Originating during his experimentation in Nuutajärvi, Finland, and later revisited by Chihuly, Reeds are among the most dramatic blown glass forms. To create the long, tubular shape, one glassblower is elevated in a mechanical lift while blowing through the pipe to encourage the form to stretch, while another pulls the glass toward the ground.

“In Finland we started making these long, cylindrical pieces that looked like Spears. This was an exciting new form. It was the first time we ever made anything like that…They are very dramatic.” —Chihuly

Soft Cylinders

Chihuly began the Soft Cylinders series in 1984, combining the “pick-up drawing” technique used in earlier Cylinders with the softer, sagging forms of Baskets and Seaforms, and the bright contrasting colors of Macchia.

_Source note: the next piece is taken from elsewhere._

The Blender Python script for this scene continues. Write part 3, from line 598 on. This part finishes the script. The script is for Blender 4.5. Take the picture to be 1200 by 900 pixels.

“Halfway into the blowing process, right after the last gather of glass has been dipped from the furnace, the gaffer comes down on the drawing with the molten glass and fuses it to the surface. This is the most exciting moment of making a Soft Cylinder.” —Chihuly


Chihuly’s initial phase of extensive experimentation with Chandeliers culminated in the Chihuly Over Venice project (1995-96). Subsequent projects continued to challenge the artist to create large sculptures for spaces without ceilings or where the ceilings could not bear the weight of Chandeliers, giving life to the development of the Tower series.

Works on Paper (Drawings)

What began for Chihuly as a means of expressing his ideas to the glassblowing team evolved into a unique body of work that references the development of his glass series. Works on Paper vary from light and airy to bold and colorful. Chihuly works with a variety of media including acrylic, watercolor, charcoal, graphite – even fire – to create his expressive two-dimensional artworks. For exhibitions, Chihuly often installs Works on Paper side-by-side in large grids so the colors, forms, and textures in the individual artworks are composed in concert with each other.